Medidas unilaterais de comércio
O documento atende ainda a pleitos da China e de outros países asiáticos para que se crie um espaço nas discussões climáticas onde medidas unilaterais de comércio possam ser debatidas.
Este item enfrentava resistência da Europa, que é o bloco que mais faz uso deste instrumento, notadamente com seu mecanismo de ajuste de fronteira que cobra um valor extra para produtos importados relacionado à emissão de CO2.
O texto “requisita que grupos subsidiários realizem um diálogo […] para considerar oportunidades, desafios e barreiras em relação a aprimorar a cooperação internacional relacionada ao papel do comércio”.

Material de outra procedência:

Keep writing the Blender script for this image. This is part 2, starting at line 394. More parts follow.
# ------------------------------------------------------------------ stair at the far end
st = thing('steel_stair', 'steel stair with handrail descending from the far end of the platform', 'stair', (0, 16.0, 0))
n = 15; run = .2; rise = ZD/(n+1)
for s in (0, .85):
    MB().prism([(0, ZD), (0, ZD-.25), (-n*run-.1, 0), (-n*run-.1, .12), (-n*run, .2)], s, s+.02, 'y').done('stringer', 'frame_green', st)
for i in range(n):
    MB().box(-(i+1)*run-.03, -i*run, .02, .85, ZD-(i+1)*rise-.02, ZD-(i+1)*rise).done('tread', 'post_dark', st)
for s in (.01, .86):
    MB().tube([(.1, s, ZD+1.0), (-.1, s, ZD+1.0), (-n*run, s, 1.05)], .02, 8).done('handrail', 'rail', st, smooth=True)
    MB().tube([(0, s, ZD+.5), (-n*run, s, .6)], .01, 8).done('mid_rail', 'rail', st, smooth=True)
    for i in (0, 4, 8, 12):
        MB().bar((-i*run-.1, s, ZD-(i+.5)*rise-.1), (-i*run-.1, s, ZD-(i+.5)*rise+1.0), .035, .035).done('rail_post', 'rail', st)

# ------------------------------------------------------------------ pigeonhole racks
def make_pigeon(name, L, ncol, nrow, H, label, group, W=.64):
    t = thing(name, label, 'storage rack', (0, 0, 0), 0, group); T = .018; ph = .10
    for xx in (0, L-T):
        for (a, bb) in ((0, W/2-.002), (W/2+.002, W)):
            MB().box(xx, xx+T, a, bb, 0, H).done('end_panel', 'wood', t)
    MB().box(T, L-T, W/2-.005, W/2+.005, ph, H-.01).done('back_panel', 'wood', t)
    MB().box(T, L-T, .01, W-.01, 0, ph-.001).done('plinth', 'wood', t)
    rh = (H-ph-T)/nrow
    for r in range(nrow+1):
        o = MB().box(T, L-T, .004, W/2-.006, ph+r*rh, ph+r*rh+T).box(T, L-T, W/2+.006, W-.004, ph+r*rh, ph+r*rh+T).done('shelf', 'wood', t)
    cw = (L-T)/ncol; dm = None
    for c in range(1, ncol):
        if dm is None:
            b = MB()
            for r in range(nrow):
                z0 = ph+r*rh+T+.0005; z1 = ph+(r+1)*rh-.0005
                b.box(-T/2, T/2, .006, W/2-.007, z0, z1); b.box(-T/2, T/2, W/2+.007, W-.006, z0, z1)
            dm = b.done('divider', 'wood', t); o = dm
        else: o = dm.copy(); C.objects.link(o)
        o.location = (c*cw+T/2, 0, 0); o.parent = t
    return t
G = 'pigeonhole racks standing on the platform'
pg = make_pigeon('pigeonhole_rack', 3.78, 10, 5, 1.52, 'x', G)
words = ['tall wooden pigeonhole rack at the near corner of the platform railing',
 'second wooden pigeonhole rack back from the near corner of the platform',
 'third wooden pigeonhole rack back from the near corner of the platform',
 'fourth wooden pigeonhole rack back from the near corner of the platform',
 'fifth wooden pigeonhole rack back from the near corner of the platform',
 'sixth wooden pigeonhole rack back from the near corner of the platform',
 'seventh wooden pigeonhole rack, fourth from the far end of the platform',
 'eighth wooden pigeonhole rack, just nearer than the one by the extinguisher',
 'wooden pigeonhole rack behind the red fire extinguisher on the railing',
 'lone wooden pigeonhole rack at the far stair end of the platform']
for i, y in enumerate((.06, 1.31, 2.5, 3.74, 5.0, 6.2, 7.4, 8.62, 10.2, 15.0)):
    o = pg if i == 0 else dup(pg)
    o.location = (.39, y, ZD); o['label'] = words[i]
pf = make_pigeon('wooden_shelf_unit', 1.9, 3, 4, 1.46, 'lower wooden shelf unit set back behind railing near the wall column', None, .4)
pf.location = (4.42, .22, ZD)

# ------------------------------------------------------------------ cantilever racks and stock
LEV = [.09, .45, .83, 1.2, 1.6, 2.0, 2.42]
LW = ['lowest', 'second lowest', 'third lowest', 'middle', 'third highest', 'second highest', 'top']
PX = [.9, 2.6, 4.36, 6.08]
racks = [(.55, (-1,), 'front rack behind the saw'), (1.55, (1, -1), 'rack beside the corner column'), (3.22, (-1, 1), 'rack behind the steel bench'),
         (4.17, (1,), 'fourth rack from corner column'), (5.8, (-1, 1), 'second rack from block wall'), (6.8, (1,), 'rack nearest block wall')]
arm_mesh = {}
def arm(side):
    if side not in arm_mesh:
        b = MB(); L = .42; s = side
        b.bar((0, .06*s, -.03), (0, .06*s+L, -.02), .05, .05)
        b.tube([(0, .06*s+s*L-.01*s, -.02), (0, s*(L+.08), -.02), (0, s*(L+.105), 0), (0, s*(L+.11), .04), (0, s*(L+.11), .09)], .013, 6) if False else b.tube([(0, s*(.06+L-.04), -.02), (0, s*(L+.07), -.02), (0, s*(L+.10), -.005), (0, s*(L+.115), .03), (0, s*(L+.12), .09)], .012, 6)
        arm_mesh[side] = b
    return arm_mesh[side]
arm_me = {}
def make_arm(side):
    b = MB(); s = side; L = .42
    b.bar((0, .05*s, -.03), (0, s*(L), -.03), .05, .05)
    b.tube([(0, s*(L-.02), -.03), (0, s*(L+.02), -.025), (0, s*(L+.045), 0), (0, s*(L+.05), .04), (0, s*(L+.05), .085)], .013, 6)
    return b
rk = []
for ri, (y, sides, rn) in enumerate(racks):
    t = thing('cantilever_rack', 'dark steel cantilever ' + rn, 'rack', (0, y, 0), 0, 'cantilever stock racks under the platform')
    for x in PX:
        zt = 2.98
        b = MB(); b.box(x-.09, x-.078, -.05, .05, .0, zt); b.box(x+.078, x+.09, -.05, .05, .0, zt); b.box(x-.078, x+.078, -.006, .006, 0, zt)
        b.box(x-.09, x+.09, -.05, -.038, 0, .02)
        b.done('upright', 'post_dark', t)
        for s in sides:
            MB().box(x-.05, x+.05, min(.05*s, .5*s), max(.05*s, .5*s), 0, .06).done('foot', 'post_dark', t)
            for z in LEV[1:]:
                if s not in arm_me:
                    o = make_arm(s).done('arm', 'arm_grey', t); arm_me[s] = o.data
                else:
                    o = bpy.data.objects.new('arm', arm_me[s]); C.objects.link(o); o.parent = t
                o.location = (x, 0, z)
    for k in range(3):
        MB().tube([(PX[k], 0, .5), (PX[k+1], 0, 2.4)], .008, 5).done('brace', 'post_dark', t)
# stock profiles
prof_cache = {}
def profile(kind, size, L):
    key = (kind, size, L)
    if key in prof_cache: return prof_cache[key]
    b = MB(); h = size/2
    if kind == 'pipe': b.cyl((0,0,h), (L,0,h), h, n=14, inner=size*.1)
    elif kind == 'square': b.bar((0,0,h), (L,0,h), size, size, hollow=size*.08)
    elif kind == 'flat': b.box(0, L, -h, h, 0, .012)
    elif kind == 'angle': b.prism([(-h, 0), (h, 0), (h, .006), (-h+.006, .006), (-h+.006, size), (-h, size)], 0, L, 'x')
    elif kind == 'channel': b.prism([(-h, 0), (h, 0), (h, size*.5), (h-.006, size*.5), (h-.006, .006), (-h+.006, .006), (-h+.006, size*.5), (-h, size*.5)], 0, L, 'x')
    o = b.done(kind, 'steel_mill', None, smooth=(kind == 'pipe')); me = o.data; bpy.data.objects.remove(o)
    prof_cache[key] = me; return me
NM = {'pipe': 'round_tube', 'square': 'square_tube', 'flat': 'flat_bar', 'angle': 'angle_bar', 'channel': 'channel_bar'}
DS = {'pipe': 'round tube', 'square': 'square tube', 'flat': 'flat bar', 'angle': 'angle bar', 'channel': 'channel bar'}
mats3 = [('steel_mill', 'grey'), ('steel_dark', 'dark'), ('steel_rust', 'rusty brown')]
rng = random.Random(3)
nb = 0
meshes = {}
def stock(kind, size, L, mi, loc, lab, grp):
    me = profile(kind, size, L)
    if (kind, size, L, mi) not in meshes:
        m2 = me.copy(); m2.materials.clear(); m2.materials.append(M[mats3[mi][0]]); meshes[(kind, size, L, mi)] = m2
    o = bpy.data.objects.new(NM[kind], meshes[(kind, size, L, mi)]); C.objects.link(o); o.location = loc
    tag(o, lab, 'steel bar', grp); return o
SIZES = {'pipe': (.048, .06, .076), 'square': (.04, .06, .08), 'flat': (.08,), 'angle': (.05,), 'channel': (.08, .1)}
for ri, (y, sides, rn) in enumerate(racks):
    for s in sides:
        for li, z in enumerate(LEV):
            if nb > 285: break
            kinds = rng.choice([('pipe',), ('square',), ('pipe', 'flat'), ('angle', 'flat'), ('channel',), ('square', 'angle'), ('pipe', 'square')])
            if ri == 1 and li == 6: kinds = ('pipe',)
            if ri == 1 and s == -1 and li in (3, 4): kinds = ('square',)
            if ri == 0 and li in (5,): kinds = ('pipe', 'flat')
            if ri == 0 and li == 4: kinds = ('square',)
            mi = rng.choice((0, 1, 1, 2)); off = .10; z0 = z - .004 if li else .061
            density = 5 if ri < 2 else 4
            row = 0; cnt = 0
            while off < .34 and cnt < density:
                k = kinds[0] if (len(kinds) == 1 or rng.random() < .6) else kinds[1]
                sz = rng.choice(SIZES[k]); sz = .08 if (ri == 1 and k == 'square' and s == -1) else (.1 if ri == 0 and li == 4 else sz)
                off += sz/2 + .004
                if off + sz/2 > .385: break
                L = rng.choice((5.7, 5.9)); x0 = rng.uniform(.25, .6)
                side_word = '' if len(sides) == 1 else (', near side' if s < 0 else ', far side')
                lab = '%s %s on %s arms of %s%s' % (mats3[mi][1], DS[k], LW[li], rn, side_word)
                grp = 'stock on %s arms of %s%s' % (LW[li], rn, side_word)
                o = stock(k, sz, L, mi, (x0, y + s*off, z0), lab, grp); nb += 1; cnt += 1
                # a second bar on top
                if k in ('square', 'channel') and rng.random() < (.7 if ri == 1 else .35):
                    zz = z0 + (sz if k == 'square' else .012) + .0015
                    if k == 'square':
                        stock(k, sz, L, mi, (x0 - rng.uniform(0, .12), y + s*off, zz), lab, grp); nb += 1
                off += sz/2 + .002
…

A chamada decisão de mutirão também celebra os dez anos do Acordo de Paris, cobra os países que ainda não entregaram as suas metas climáticas a fazê-lo e, no que parece uma provocação aos Estados Unidos, “expressa esperança” de que o acordo alcance novamente quase todos os países existentes.
Transição justa
Os países participantes da COP30 também aprovaram o desenvolvimento do primeiro mecanismo internacional dedicado exclusivamente a transições justas, com o objetivo de organizar financiamento, cooperação técnica e capacitação principalmente para países em desenvolvimento.
O item é o avanço institucional mais concreto desde que o tema entrou na agenda climática nos últimos anos e determina a viabilização de uma transição que seja equitativa e inclusiva. O mecanismo tem visto por governo brasileiro e parte dos ambientalistas como uma das principais entregas políticas da conferência, ao criar um trabalho permanente para que a descarbonização global avance de forma mais igualitária.